"The profs tell me to ignore it."The article goes on to say that students and faculty are often "cavalier" in their attitudes about cheating on homework because the former group views it as busy work, and the later group knows that students will rarely pass if they cheat on homework. My guess is that some professors are scared of student retaliation, especially at some universities that offer little support for academic ethic violations. And many professors would rather be performing research, not parenting a 20 year-old; afterall, tenure committees don't count the number of students you've busted for cheating. It is certainly easier to abdicate our responsibility of shaping our students' character and look the other way.

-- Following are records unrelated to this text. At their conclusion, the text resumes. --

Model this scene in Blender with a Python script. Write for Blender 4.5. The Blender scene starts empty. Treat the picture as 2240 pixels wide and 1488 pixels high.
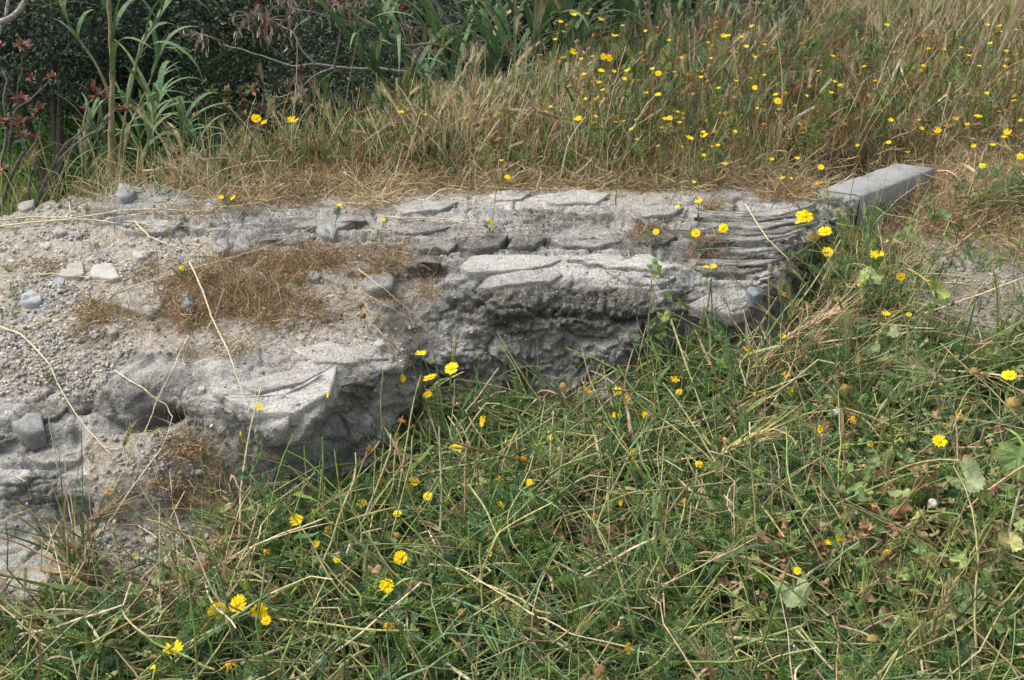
import bpy, math, random
import numpy as np
from mathutils import Vector, Matrix

# ------------------------------------------------------------------ camera, light, exposure
scene = bpy.context.scene
COL = scene.collection
CAM_H, PITCH, F = 1.65, math.radians(26.0), 2402.0
CX, CY = 1120.0, 744.0
cam_d = bpy.data.cameras.new('camera')
cam_d.sensor_width = 36.0
cam_d.lens = 36.0 * F / 2240.0
cam_d.clip_start = 0.05
cam_d.clip_end = 500.0
cam = bpy.data.objects.new('camera', cam_d)
cam.location = (0, 0, CAM_H)
cam.rotation_euler = (math.pi / 2 - PITCH, 0, 0)
COL.objects.link(cam)
scene.camera = cam

SUN_EL, SUN_AZ = math.radians(58), math.radians(-75)     # azimuth from +Y, negative = to the left
world = bpy.data.worlds.new('World')
scene.world = world
world.use_nodes = True
wn = world.node_tree
bg = wn.nodes['Background']
sky = wn.nodes.new('ShaderNodeTexSky')
sky.sky_type = 'NISHITA'
sky.sun_disc = False
sky.sun_elevation = SUN_EL
sky.sun_rotation = SUN_AZ
sky.air_density = 1.0
sky.dust_density = 7.0
sky.ozone_density = 1.0
hs = wn.nodes.new('ShaderNodeHueSaturation')      # thin cloud: paler than a clear sky
hs.inputs['Saturation'].default_value = 0.45
wn.links.new(sky.outputs[0], hs.inputs['Color'])
wn.links.new(hs.outputs[0], bg.inputs[0])
bg.inputs[1].default_value = 0.15
sun_d = bpy.data.lights.new('sun', 'SUN')
sun_d.energy = 0.6
sun_d.angle = math.radians(45)
sun_d.color = (1.0, 0.96, 0.9)
sun = bpy.data.objects.new('sun', sun_d)
sd = Vector((math.sin(SUN_AZ) * math.cos(SUN_EL), math.cos(SUN_AZ) * math.cos(SUN_EL), math.sin(SUN_EL)))
sun.rotation_euler = sd.to_track_quat('Z', 'Y').to_euler()
sun.location = (0, 0, 10)
COL.objects.link(sun)
scene.view_settings.view_transform = 'Standard'
scene.view_settings.look = 'None'
scene.view_settings.gamma = 1.0
scene.view_settings.use_curve_mapping = False
scene.view_settings.exposure = 1.0
scene.render.engine = 'CYCLES'
scene.cycles.max_bounces = 6
scene.cycles.diffuse_bounces = 4
scene.cycles.glossy_bounces = 2
scene.cycles.transmission_bounces = 4
scene.cycles.use_denoising = True

random.seed(7)
R = np.random.default_rng(11)

# ------------------------------------------------------------------ noise
def _h(ix, iy, iz, seed=0):
    x = (ix.astype(np.int64) * 374761393 + iy.astype(np.int64) * 668265263 + iz.astype(np.int64) * 2147483647 + seed * 1274126177) & 0xffffffff
    x = ((x ^ (x >> 13)) * 1274126177) & 0xffffffff
    x = ((x ^ (x >> 16)) * 2246822519) & 0xffffffff
    x = x ^ (x >> 15)
    return (x & 0xffffff) / float(0xffffff)

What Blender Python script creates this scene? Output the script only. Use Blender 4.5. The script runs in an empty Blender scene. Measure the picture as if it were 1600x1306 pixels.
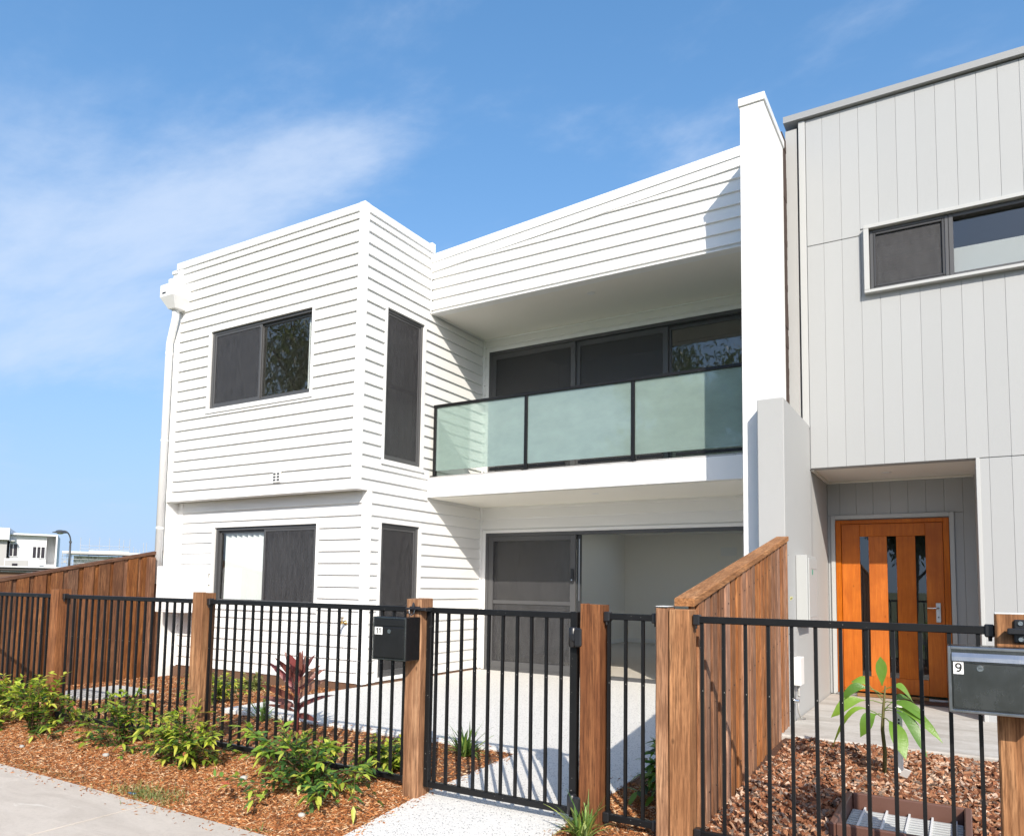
import bpy, bmesh, math, random
from mathutils import Vector, Matrix, noise as mnoise
R = math.radians
rnd = random.Random(11)
S = bpy.context.scene
COL = S.collection

# ------------------------------------------------------------------ camera
cam_d = bpy.data.cameras.new('camera'); cam = bpy.data.objects.new('camera', cam_d); COL.objects.link(cam)
CX, CY, CZ = 6.3191, -6.9694, 1.2374
yaw, pitch, roll = R(31.0953), R(4.5535), R(0.8981)
fw = Vector((-math.sin(yaw)*math.cos(pitch), math.cos(yaw)*math.cos(pitch), math.sin(pitch)))
rt0 = Vector((math.cos(yaw), math.sin(yaw), 0)); up0 = rt0.cross(fw)
rt = rt0*math.cos(roll) + up0*math.sin(roll); up = up0*math.cos(roll) - rt0*math.sin(roll)
cam.matrix_world = Matrix(((rt.x, up.x, -fw.x, CX), (rt.y, up.y, -fw.y, CY), (rt.z, up.z, -fw.z, CZ), (0, 0, 0, 1)))
cam_d.sensor_fit = 'HORIZONTAL'; cam_d.sensor_width = 36; cam_d.lens = 1163.41/1600*36
cam_d.shift_x = 0.0; cam_d.shift_y = (823.58-653)/1600
cam_d.clip_start = .05; cam_d.clip_end = 6000
S.camera = cam

# ------------------------------------------------------------------ sun and sky
SUN = Vector((0.88, -1.22, 1.0)).normalized()          # towards the sun
sl = bpy.data.lights.new('sun', 'SUN'); sl.energy = 4.8; sl.angle = R(.53); sl.color = (1, .93, .82)
so = bpy.data.objects.new('sun', sl); COL.objects.link(so)
so.rotation_euler = (-SUN).to_track_quat('-Z', 'Y').to_euler(); so.location = (20, -30, 30)
W = bpy.data.worlds.new('World'); S.world = W; W.use_nodes = True
nt = W.node_tree; N = nt.nodes; L = nt.links; N.clear()
out = N.new('ShaderNodeOutputWorld'); bg = N.new('ShaderNodeBackground')
sky = N.new('ShaderNodeTexSky'); sky.sky_type = 'NISHITA'; sky.sun_disc = False
sky.sun_elevation = math.asin(SUN.z); sky.sun_rotation = math.atan2(SUN.x, SUN.y)
sky.air_density = 1.0; sky.dust_density = 1.0; sky.ozone_density = 1.5; sky.altitude = 20
bg.inputs['Strength'].default_value = .15
# thin drifting cloud, the same over the whole dome
tc = N.new('ShaderNodeTexCoord')
vm = N.new('ShaderNodeVectorMath'); vm.operation = 'MULTIPLY_ADD'; vm.inputs[1].default_value = (1, 1, .77); vm.inputs[2].default_value = (0, 0, .23)
L.new(tc.outputs['Generated'], vm.inputs[0]); vn = N.new('ShaderNodeVectorMath'); vn.operation = 'NORMALIZE'; L.new(vm.outputs[0], vn.inputs[0]); L.new(vn.outputs[0], sky.inputs[0])
sep = N.new('ShaderNodeSeparateXYZ'); L.new(tc.outputs['Generated'], sep.inputs[0])
def M(op, a, b=None, clamp=False):
    n = N.new('ShaderNodeMath'); n.operation = op; n.use_clamp = clamp
    for i, v in enumerate((a, b)):
        if v is None: continue
        if isinstance(v, (int, float)): n.inputs[i].default_value = v
        else: L.new(v, n.inputs[i])
    return n.outputs[0]
zc = M('ADD', M('MAXIMUM', sep.outputs[2], 0.0), .30)
cmb = N.new('ShaderNodeCombineXYZ')
L.new(M('DIVIDE', sep.outputs[0], zc), cmb.inputs[0]); L.new(M('DIVIDE', sep.outputs[1], zc), cmb.inputs[1])
mp = N.new('ShaderNodeMapping'); mp.inputs['Location'].default_value = (-2.116, -21.122, -2.004); mp.inputs['Rotation'].default_value = (0, 0, -1.306); mp.inputs['Scale'].default_value = (.96, 1.6, 1)
L.new(cmb.outputs[0], mp.inputs[0])
nz = N.new('ShaderNodeTexNoise'); nz.inputs['Scale'].default_value = 1.0; nz.inputs['Detail'].default_value = 10; nz.inputs['Roughness'].default_value = .60; nz.inputs['Distortion'].default_value = .3
L.new(mp.outputs[0], nz.inputs['Vector'])
cr = N.new('ShaderNodeValToRGB'); cr.color_ramp.elements[0].position = .46; cr.color_ramp.elements[1].position = .71
cr.color_ramp.interpolation = 'EASE'
L.new(nz.outputs[0], cr.inputs[0])
fac = M('MULTIPLY', cr.outputs[0], .62, True)
mx = N.new('ShaderNodeMixRGB'); L.new(fac, mx.inputs[0]); hs_ = N.new('ShaderNodeHueSaturation'); hs_.inputs['Hue'].default_value = .495; hs_.inputs['Saturation'].default_value = 1.22; hs_.inputs['Value'].default_value = 1.5; L.new(sky.outputs[0], hs_.inputs['Color']); L.new(hs_.outputs[0], mx.inputs[1]); mx.inputs[2].default_value = (4.6, 5.1, 6.0, 1)
hz = N.new('ShaderNodeMixRGB'); hz.inputs[2].default_value = (2.85, 3.6, 4.7, 1)
L.new(M('MULTIPLY', M('POWER', M('SUBTRACT', 1., M('MAXIMUM', sep.outputs[2], 0.)), 3.6), .95), hz.inputs[0]); L.new(mx.outputs[0], hz.inputs[1]); L.new(hz.outputs[0], bg.inputs['Color']); L.new(bg.outputs[0], out.inputs[0])
S.view_settings.view_transform = 'Standard'; S.view_settings.look = 'None'; S.view_settings.gamma = 1
S.view_settings.use_curve_mapping = False
S.view_settings.exposure = .30
S.cycles.use_denoising = True
S.cycles.max_bounces = 12; S.cycles.diffuse_bounces = 9; S.cycles.glossy_bounces = 4
S.cycles.transmission_bounces = 6; S.cycles.transparent_max_bounces = 24
S.cycles.caustics_reflective = False; S.cycles.caustics_refractive = False
S.cycles.sample_clamp_indirect = 6

# ------------------------------------------------------------------ materials
MAT = {}
class G:                                                 # small node-graph helper
    def __init__(s, name):
        s.m = bpy.data.materials.new(name); s.m.use_nodes = True; s.t = s.m.node_tree; s.t.nodes.clear()
        s.out = s.n('OutputMaterial'); MAT[name] = s.m
    def n(s, k, **kw):
        n = s.t.nodes.new('ShaderNode' + k)
        for a, v in kw.items(): setattr(n, a, v)
        return n
    def set(s, sock, v):
        if isinstance(v, bpy.types.NodeSocket): s.t.links.new(v, sock)
        else: sock.default_value = v
    def co(s, kind='Object'): return s.n('TexCoord').outputs[kind]
    def pos(s): return s.n('NewGeometry').outputs['Position']
    def mapping(s, v, scale=(1, 1, 1), loc=None):
        n = s.n('Mapping'); s.set(n.inputs[0], v); n.inputs['Scale'].default_value = scale
        if loc is not None: s.set(n.inputs['Location'], loc)
        return n.outputs[0]
    def noise(s, v, scale=5, detail=4, rough=.5, dist=0):
        n = s.n('TexNoise'); s.set(n.inputs['Vector'], v)
        for k, x in (('Scale', scale), ('Detail', detail), ('Roughness', rough), ('Distortion', dist)): n.inputs[k].default_value = x
        return n.outputs[0]
    def ramp(s, f, pts, interp='LINEAR'):
        n = s.n('ValToRGB'); e = n.color_ramp.elements; n.color_ramp.interpolation = interp
        while len(e) > len(pts): e.remove(e[-1])
        while len(e) < len(pts): e.new(1)
        for q, (p, c) in zip(e, pts): q.position = p; q.color = tuple(c) + (1,) if len(c) == 3 else c
        s.set(n.inputs[0], f); return n.outputs[0]
    def mix(s, f, a, b, mode='MIX'):
        n = s.n('MixRGB', blend_type=mode); s.set(n.inputs[0], f)
        for i, v in ((1, a), (2, b)): s.set(n.inputs[i], v if isinstance(v, bpy.types.NodeSocket) else (tuple(v) + (1,))[:4])
        return n.outputs[0]
    def math(s, op, a, b=0.):
        n = s.n('Math', operation=op); s.set(n.inputs[0], a); s.set(n.inputs[1], b); return n.outputs[0]
    def bump(s, h, dist=.01, strength=1):
        n = s.n('Bump'); n.inputs['Distance'].default_value = dist; n.inputs['Strength'].default_value = strength
        s.set(n.inputs['Height'], h); return n.outputs[0]
    def rand(s): return s.n('ObjectInfo').outputs['Random']
    def principled(s, col, rough=.5, bump=None, **kw):
        p = s.n('BsdfPrincipled')
        s.set(p.inputs['Base Color'], col if isinstance(col, bpy.types.NodeSocket) else (tuple(col) + (1,))[:4])
        s.set(p.inputs['Roughness'], rough)
        if bump is not None: s.set(p.inputs['Normal'], bump)
        for k, v in kw.items(): s.set(p.inputs[k.replace('_', ' ')], v)
        return p.outputs[0]
    def end(s, sh): s.t.links.new(sh, s.out.inputs[0]); return s.m
    def mixsh(s, f, a, b):
        n = s.n('MixShader'); s.set(n.inputs[0], f); s.t.links.new(a, n.inputs[1]); s.t.links.new(b, n.inputs[2]); return n.outputs[0]

def paint(name, col, rough=.5, dirt=.06, bumpd=.0006, bs=180, rv=.03):
    g = G(name); p = g.pos()
    n1 = g.noise(p, 1.3, 5, .6); n2 = g.noise(p, 14, 4, .6)
    f = g.math('MULTIPLY', g.math('ADD', n1, g.math('MULTIPLY', n2, .5)), dirt)
    c = g.mix(f, col, tuple(x*.62 for x in col))
    v = g.math('ADD', g.math('MULTIPLY', g.rand(), rv), 1 - rv)
    hs = g.n('HueSaturation'); g.set(hs.inputs['Color'], c); g.set(hs.inputs['Value'], v)
    return g.end(g.principled(hs.outputs[0], rough, g.bump(g.noise(p, bs, 3), bumpd)))
paint('white_paint', (.79, .785, .765), .42, .09)
paint('white_trim', (.81, .805, .79), .4, .04)
paint('soffit_white', (.78, .75, .68), .6)
paint('soffit_pale', (.88, .85, .76), .6)
paint('white_render', (.80, .795, .775), .7, .05, .0025, 260)
paint('grey_render', (.41, .412, .405), .75, .10, .003, 240)
paint('grey_cladding', (.375, .382, .382), .5, .06, .0008, 150, .035)
paint('grey_trim', (.45, .455, .445), .45, .05)
paint('gutter_grey', (.30, .305, .305), .4, .08)
paint('meter_grey', (.44, .45, .44), .4, .05)
paint('interior_white', (.86, .835, .775), .7, .02)
paint('skirting_white', (.8, .8, .78), .4, .02)
paint('white_metal', (.8, .8, .79), .35, .05)
paint('dark_mastic', (.055, .03, .022), .8, .3)
paint('base_brown', (.16, .085, .05), .8, .3)
paint('charcoal', (.074, .074, .076), .42, .1, .0002)
paint('charcoal_dark', (.035, .035, .037), .45, .1, .0002)
paint('blind_white', (.82, .82, .83), .6, .02)
paint('green_sticker', (.02, .30, .20), .5, .02)
paint('yellow_chalk', (.75, .72, .25), .8, .1)
paint('plastic_white', (.75, .75, .73), .4, .06)
paint('pvc_grey', (.35, .34, .32), .5, .1)
paint('dark_roof', (.07, .06, .055), .7, .3)
paint('far_white', (.70, .70, .70), .7, .05)
paint('far_grey', (.42, .41, .40), .7, .08)
paint('far_glass', (.035, .03, .035), .2, .1)
paint('lamp_grey', (.055, .058, .062), .45, .1)
paint('steel_pole', (.42, .43, .44), .45, .15)
paint('terracotta', (.13, .06, .042), .55, .12)
paint('black_ink', (.012, .012, .012), .5, .02)
paint('sticker_white', (.78, .78, .76), .45, .03)

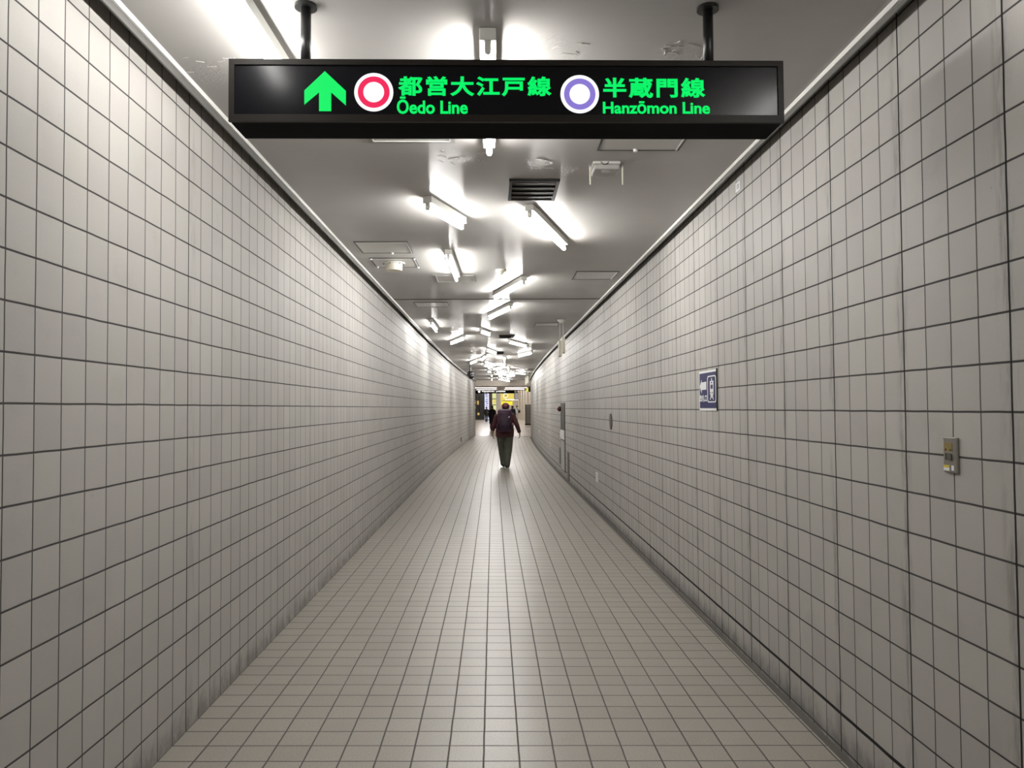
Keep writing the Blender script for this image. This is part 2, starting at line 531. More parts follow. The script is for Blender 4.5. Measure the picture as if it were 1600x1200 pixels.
# ------------------------------------------------------------------ hanging direction sign
sg = thing('hanging_sign', 'long black backlit direction sign with green arrow and line names hung across the corridor', 'sign',
           (0.061, 2.79, 2.506))
SX0, SX1, SZ0, SZ1, SY = -.918, 1.041, 2.507, 2.729, 2.70
MB().box(((SX0 + SX1) / 2, SY + .096, (SZ0 + SZ1) / 2), (SX1 - SX0 - .004, .172, SZ1 - SZ0 - .004), bevel=.002).build('housing', M['sign_black'], sg)
fb = MB(); t = .02
fb.prism([(SX0, SZ0), (SX1, SZ0), (SX1 - t, SZ0 + t + .006), (SX0 + t, SZ0 + t + .006)], (0, SY, 0), X_, Z_, (0, .012, 0))
fb.prism([(SX0, SZ1), (SX1, SZ1), (SX1 - t, SZ1 - t), (SX0 + t, SZ1 - t)], (0, SY, 0), X_, Z_, (0, .012, 0))
fb.prism([(SX0, SZ0), (SX0, SZ1), (SX0 + t, SZ1 - t), (SX0 + t, SZ0 + t + .006)], (0, SY, 0), X_, Z_, (0, .012, 0))
fb.prism([(SX1, SZ0), (SX1, SZ1), (SX1 - t, SZ1 - t), (SX1 - t, SZ0 + t + .006)], (0, SY, 0), X_, Z_, (0, .012, 0))
fb.build('frame', M['sign_frame'], sg)
FY = SY + .006
MB().box(((SX0 + SX1) / 2, FY + .002, (SZ0 + SZ1) / 2), (SX1 - SX0 - .03, .004, SZ1 - SZ0 - .03)).build('face_panel', M['sign_face'], sg)
LY = FY - .0012


def zpx(y): return 2.688 - (y - 110) * .00226
def xpx(x): return -.658 + (x - 474) * .002235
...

What I found most interesting about the article was what Trevor Harding (California Polytechnic State University at San Luis Obispo) coined technological detachment phenomenon: the moral detachment many experience in an ethical situation when introducing technology into the equation.
For example, Harding found that most students would say they are cheating if they brought a cheat sheet to an exam. But those same students would not consider it cheating if they brought to the exam a graphing calculator with the same information secretly stored on it. The use of technology, for whatever reason, makes students view the ethical situation quite differently.
Are there other areas of life where technological detachment phenomenon applies? I couldn't help but think of how mobile devices have altered what is acceptable in social situations. For example, many of us allow our devices to interrupt our conversations with others, even at the dinner table, but we would think it rude if a live person barged in between us and a friend while talking.
One last item: the article briefly mentions cheating websites like Course Hero. They have over 250K "fans" in Facebook (see the image below).
I lifted this from Course Hero's Facebook fan page:
Course Hero is the leading social learning network that strives to accelerate and maximize education breakthroughs of students -- the persistent learning gap between theory and application via a content sharing network.Brilliant marketing: a carefully crafted statement that avoids the use of "dishonesty", "plagiarizing", and "shooting yourself in the foot".